The central heating is on. I’ve finally cracked, having held off for some time; once it’s on, you get very used to it.

The Other Half would be furious, I thought as I flicked the switch. He’s been encouraging us to have warm baths of an evening, seemingly oblivious to the fact that water costs money too.

He called shortly afterwards: “Is the central heating on?” Having narrowly missed the queues of traffic snowbound on Bodmin Moor, he was keen for the house to be toasty on his return. Ah, bless.

If OH is the central heating police, I’m the billpayer, meaning even I have one eye on the smart meter. As winter approaches, you are likely to find me in my home office, wheatie bag slung around my shoulders and hiking socks shielding my extremities from frostbite. I haven’t quite stooped to fingerless gloves and bobble hat, but never say never.

Daughter’s school sent a letter out last week, reminding parents of the protocol should cold weather result in shutdown.

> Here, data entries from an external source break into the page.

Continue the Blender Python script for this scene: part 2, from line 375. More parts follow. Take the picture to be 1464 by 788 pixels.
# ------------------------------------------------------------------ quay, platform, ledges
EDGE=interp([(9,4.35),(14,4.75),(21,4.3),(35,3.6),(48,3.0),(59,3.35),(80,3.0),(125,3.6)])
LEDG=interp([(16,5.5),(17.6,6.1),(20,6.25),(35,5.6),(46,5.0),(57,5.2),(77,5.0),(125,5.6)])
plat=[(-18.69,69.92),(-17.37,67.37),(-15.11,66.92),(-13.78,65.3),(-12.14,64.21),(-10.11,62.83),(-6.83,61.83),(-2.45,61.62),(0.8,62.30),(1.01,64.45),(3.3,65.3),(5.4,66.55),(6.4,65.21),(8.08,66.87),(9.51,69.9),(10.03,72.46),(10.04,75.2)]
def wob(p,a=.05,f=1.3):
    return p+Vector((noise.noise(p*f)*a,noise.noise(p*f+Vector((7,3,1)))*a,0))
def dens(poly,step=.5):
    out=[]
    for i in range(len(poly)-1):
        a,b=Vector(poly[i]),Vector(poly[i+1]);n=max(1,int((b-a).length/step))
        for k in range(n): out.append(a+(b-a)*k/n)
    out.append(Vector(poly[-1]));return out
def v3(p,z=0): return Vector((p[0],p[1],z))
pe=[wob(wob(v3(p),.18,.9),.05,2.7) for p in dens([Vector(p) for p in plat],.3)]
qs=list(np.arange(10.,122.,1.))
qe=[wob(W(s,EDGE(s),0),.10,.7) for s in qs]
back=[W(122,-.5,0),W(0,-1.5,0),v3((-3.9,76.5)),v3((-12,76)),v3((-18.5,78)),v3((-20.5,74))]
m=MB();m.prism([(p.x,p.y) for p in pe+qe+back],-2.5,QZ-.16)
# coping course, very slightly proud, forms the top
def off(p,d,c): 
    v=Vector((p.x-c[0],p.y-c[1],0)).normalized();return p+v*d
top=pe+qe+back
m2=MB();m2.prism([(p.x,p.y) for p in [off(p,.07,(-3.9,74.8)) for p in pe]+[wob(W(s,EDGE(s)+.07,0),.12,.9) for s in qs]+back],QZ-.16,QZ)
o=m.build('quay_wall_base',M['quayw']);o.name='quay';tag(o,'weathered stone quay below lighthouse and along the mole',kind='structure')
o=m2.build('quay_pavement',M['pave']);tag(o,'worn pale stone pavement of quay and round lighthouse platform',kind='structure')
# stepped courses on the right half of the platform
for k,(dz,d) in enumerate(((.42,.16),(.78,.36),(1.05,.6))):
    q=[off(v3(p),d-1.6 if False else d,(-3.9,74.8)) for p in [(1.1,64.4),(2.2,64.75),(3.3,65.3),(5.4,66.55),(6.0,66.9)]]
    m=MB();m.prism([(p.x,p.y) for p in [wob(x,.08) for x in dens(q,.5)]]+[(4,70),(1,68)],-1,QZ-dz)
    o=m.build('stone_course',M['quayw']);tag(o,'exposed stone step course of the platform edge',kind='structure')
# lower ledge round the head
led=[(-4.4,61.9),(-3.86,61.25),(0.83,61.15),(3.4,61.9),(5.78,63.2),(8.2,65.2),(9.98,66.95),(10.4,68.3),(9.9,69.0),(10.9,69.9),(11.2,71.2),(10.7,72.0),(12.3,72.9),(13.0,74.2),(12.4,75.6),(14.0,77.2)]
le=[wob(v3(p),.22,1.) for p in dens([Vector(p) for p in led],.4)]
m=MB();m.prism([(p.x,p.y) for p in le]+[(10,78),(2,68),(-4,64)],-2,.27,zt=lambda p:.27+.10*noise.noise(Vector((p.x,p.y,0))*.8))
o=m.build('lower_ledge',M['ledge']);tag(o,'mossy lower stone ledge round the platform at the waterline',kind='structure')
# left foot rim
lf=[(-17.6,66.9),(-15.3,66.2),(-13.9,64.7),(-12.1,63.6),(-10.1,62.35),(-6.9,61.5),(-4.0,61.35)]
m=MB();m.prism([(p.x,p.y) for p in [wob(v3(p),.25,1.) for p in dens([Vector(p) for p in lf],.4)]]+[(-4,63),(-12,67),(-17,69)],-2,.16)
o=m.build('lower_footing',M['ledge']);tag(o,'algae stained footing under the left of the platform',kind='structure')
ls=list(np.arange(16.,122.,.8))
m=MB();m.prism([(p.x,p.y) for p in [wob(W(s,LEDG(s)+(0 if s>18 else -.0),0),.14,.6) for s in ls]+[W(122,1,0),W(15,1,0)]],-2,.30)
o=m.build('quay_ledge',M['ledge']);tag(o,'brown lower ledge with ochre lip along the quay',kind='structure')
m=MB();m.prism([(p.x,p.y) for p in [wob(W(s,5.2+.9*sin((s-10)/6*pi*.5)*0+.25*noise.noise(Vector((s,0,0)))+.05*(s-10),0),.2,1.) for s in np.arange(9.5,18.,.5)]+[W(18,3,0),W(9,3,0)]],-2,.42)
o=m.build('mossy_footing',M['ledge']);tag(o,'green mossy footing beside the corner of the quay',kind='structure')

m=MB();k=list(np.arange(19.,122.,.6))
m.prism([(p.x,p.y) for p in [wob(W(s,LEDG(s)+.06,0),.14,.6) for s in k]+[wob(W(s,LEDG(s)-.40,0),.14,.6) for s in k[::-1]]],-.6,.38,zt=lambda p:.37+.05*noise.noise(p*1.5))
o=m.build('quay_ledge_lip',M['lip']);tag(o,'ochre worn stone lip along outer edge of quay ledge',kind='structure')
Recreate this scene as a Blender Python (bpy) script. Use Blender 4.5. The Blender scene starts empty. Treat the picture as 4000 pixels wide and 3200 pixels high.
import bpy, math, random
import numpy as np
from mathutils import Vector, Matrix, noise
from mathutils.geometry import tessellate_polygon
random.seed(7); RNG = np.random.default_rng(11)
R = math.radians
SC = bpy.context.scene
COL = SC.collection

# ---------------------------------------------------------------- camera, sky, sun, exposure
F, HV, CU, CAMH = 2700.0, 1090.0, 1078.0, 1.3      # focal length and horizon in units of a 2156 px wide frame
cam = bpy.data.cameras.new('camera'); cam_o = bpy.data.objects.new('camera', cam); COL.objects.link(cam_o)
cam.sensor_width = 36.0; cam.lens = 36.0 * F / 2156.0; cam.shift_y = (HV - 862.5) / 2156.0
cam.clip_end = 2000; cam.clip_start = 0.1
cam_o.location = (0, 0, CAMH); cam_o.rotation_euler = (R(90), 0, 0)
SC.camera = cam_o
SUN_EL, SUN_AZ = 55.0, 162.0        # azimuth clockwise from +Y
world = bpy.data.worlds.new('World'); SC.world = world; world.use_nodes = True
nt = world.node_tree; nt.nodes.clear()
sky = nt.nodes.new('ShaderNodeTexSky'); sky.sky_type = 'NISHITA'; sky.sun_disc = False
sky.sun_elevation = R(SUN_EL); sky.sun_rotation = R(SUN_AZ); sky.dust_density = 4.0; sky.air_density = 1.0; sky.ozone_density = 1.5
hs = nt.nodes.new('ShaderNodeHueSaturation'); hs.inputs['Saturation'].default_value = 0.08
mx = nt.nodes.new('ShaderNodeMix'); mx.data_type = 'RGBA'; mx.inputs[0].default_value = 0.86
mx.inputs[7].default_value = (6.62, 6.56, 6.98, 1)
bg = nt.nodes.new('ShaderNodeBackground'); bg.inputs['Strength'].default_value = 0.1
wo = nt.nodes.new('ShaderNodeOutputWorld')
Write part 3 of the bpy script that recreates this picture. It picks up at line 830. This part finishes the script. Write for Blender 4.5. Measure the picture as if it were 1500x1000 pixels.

I made the mistake of mentioning this to Daughter, who set her heart on this happening the following morning (she might even have lit a joss stick and uttered a few incantations to this very end).

When my alarm clock failed to go off at the required hour, leaving her a mere half-hour to shower, dress, eat and get her backside to school, she admitted she’d seen the time but assumed it was a “no-school day”. Bad luck, kiddo.

As we drove in, greeting every red light with teeth as gritted as the roads, she formulated her excuses. “I think I’ll just blame the traffic – it worked last time,” she mused.

“Last time” was just a few days earlier, when I drove her in, only to discover she’d forgotten her glasses. Unfortunately, I wasn’t quick enough to make my getaway, and she was back in the car and belted up within a nanosecond, insisting we drive back and get them.

“I’ll blame the traffic,” she sniffled as we headed back for the walk of shame. My suggestion: just tell the truth. She is, after all, blind as a bat without her specs, just as 99 per cent of human beings have experienced an alarm clock failure and will show some empathy (even while dishing out a detention).

“Say the cat ate your homework,” I added with a hint of sarcasm, which went down as well as you’d expect. (Actually, “my mum’s alarm clock didn’t go off” isn’t much better, is it?)

Back at home, I tackled an inbox heaving with winter-related marketing guff, some of which was actually quite useful. Heating technicians’ registration body OFTEC provided a money-saving checklist to counter changes to the Winter Fuel Payment (in the South West, Cornwall is expected to be hit hardest, with almost 138,000 people receiving the payment in 2023/24).

OFTEC recommends main living areas are heated to a minimum of 18C to stave off the health issues caused by living in a cold house. Its advice ranges from turning off radiators in rooms you aren’t using to adjusting your timers so your house only warms up when you need it to.

Admittedly, leaving the heating on can be costly if you’re at work all day; sadly, as a homeworker, I don’t have the luxury of keeping warm at someone else’s expense. However, I did turn the heating off to save a few pennies when I went out on a job.

I also ran around the house closing windows, doors and curtains – some of the simplest measures that can lead to major energy savings. Regrettably, I have yet to overcome the problem of radiators being obstructed by sofas, cupboards, you name it – our furniture is hot, and that’s not cool.

An annual boiler service is a must to ensure efficiency and identify problems before they become costly to fix. But I haven’t booked ours in yet and can’t honestly remember when it was last serviced. I do recall it cost £144, because I told the engineer that was “gross” and he didn’t laugh.

I’m no DIY-er, so I’m afraid I won’t be bleeding radiators or lagging pipes. Maybe if I was one of the 40,000 households in Cornwall on oil heating, I would be better prepared; I would need to be sure I had enough oil in the tank to avoid an expensive emergency delivery, as opposed to flicking a switch and having instant heat.

Other helpful nuggets include ensuring cats have alternative access to comfort in case the cat flap freezes shut and putting the rabbits in a nice warm shed with a window (thank you, PDSA). Meanwhile, British Garden Centres advise that you move houseplants closer to windows and dust their leaves to aid photosynthesis.

But for now, I’m wondering: where did I put my woolly socks?